Topological mini-bands in Rashba spin-orbit-coupled Moiré materials and beyond

We study the topology of moiré minibands in a Rashba spin-orbit-coupling (SOC) model and a Bernevig-Hughes-Zhang (BHZ) model subjected to a moiré superlattice potential with a six-fold rotation symmetry induced by another two-dimensional insulating material. For Rashba SOC moiré materials, a band inversion happens at Г between the original states at Г and the folded states from moiré reciprocal lattice vectors when increasing the Rashba SOC to be comparable with the moiré mini band width.

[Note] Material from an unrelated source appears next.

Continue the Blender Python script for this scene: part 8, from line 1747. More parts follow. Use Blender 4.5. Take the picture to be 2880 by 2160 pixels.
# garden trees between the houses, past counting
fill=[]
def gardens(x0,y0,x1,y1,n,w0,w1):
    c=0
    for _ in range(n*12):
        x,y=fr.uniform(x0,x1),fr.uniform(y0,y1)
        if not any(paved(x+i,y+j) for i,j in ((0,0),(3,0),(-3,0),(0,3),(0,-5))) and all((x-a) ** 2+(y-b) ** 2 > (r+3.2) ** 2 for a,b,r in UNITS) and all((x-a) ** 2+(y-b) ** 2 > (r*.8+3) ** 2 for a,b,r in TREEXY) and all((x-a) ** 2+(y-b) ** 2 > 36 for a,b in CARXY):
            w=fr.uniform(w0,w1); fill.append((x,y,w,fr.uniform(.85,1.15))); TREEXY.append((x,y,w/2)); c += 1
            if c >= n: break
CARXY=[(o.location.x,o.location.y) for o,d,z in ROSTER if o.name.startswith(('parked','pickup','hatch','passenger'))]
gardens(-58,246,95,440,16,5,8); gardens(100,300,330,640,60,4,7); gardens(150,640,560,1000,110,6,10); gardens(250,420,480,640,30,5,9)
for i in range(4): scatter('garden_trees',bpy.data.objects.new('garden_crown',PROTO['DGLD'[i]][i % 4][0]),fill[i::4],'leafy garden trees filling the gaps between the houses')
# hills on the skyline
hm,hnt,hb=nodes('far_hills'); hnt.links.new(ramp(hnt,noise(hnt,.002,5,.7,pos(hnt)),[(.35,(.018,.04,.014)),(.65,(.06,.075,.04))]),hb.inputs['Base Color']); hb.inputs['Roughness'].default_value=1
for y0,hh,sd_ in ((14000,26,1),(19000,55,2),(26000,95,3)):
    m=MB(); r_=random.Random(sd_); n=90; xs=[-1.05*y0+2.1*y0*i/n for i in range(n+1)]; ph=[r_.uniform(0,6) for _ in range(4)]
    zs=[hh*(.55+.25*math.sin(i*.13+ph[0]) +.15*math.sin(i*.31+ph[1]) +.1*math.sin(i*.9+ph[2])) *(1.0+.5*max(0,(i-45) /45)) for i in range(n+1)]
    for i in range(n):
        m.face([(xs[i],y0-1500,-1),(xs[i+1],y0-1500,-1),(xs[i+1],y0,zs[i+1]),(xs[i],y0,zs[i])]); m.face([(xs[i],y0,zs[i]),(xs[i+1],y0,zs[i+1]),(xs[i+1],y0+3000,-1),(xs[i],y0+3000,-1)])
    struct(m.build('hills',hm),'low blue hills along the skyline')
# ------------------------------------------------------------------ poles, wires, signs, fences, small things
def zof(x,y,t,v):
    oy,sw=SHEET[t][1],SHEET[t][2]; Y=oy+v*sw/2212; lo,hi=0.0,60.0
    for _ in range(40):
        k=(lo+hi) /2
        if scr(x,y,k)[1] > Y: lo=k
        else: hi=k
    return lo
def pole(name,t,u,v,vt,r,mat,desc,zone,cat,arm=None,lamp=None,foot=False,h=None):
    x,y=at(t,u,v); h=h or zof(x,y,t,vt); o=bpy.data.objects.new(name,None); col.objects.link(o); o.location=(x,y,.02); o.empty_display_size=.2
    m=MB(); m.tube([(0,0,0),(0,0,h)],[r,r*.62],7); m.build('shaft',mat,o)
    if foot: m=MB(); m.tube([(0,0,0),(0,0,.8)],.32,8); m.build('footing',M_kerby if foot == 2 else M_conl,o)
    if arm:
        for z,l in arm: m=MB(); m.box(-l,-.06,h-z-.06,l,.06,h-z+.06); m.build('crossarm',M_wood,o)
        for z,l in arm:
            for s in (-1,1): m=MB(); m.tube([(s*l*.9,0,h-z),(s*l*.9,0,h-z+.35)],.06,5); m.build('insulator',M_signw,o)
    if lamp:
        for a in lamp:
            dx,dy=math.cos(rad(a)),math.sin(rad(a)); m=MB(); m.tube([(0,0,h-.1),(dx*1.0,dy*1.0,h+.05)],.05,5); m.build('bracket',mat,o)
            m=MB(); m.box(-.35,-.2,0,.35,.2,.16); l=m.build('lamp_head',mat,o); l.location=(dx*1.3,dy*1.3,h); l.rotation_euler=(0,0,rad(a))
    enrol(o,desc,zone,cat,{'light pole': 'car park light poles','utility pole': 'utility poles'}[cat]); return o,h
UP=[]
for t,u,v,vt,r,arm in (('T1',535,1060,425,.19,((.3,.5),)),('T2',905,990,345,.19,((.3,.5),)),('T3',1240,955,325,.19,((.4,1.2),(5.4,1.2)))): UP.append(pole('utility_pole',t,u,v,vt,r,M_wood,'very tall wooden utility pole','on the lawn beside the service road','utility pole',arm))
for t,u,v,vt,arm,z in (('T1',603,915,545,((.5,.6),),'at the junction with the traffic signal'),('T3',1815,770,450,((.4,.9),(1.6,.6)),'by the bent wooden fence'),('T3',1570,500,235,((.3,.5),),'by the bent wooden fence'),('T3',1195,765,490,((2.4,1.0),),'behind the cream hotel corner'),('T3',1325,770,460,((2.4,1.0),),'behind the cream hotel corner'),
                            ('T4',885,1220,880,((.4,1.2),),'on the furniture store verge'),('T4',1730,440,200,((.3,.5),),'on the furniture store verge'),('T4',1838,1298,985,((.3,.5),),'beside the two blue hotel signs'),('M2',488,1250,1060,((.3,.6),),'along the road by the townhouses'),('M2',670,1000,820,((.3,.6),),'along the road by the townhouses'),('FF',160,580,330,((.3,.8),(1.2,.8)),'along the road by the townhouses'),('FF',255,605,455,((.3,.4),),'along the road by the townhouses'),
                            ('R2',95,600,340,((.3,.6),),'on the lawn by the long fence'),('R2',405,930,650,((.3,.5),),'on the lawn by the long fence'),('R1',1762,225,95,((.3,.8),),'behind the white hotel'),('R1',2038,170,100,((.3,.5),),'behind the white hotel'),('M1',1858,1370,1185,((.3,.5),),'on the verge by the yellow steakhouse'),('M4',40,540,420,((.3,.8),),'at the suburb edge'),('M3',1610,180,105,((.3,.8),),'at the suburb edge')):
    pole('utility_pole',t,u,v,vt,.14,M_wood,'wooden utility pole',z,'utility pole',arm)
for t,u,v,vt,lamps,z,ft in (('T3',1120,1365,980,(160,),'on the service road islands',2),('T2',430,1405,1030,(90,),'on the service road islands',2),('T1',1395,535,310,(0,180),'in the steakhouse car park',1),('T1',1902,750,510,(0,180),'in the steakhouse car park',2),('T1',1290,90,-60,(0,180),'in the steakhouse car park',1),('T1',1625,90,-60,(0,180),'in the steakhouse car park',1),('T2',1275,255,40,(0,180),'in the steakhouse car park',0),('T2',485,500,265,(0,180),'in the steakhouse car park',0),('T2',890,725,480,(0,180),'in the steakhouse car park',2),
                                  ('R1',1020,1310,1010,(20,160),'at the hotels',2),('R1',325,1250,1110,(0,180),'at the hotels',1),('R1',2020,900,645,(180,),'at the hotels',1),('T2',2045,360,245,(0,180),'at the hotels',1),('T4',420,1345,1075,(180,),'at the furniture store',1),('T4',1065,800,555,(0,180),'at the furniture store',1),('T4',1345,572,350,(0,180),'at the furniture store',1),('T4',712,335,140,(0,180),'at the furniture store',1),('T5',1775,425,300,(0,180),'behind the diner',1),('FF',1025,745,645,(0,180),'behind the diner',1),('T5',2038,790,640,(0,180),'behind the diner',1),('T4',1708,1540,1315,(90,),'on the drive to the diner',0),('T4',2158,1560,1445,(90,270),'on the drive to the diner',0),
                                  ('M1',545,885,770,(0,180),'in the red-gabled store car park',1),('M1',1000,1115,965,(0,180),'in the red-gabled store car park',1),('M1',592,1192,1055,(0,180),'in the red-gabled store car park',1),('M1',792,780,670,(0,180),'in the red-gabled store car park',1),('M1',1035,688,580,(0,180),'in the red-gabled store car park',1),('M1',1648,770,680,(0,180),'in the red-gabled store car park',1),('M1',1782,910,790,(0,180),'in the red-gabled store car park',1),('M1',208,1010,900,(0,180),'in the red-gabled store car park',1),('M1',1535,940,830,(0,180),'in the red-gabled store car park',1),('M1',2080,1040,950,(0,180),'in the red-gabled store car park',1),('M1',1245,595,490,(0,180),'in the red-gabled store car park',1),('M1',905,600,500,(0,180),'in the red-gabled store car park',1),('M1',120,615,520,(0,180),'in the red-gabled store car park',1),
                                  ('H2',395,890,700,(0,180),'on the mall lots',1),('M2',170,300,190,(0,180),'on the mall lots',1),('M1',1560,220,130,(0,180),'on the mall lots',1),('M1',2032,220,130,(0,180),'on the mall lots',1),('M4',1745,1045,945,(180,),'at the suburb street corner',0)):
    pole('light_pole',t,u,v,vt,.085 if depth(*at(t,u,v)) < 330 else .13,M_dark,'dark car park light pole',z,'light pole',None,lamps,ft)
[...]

When the moiré potential opens gaps between moiré minibands after the band inversion, the lowest conduction mini band becomes isolated from higher energy bands and Z2 nontrivial. From atomic limit perspective, the two s-wave atomic orbitals located at the honeycomb lattice formed by the six-fold symmetric moiré potential minima contribute to two low energy conduction bands. The lowest one band thus lacks an atomic limit and is topologically nontrivial. In the case of the topologically nontrivial BHZ model under the moiré potential, topologically nontrivial lowest conduction mini bands are found when adding moiré potentials. Band inversion also appears by tuning the inverted gap at Г with the occurrence of fragile topological bands. We propose the III-V semiconductor quantum wells as a possible experimental realization for Rashba moiré materials with greatly tunable Rashba SOC through out-of-plane electrical fields.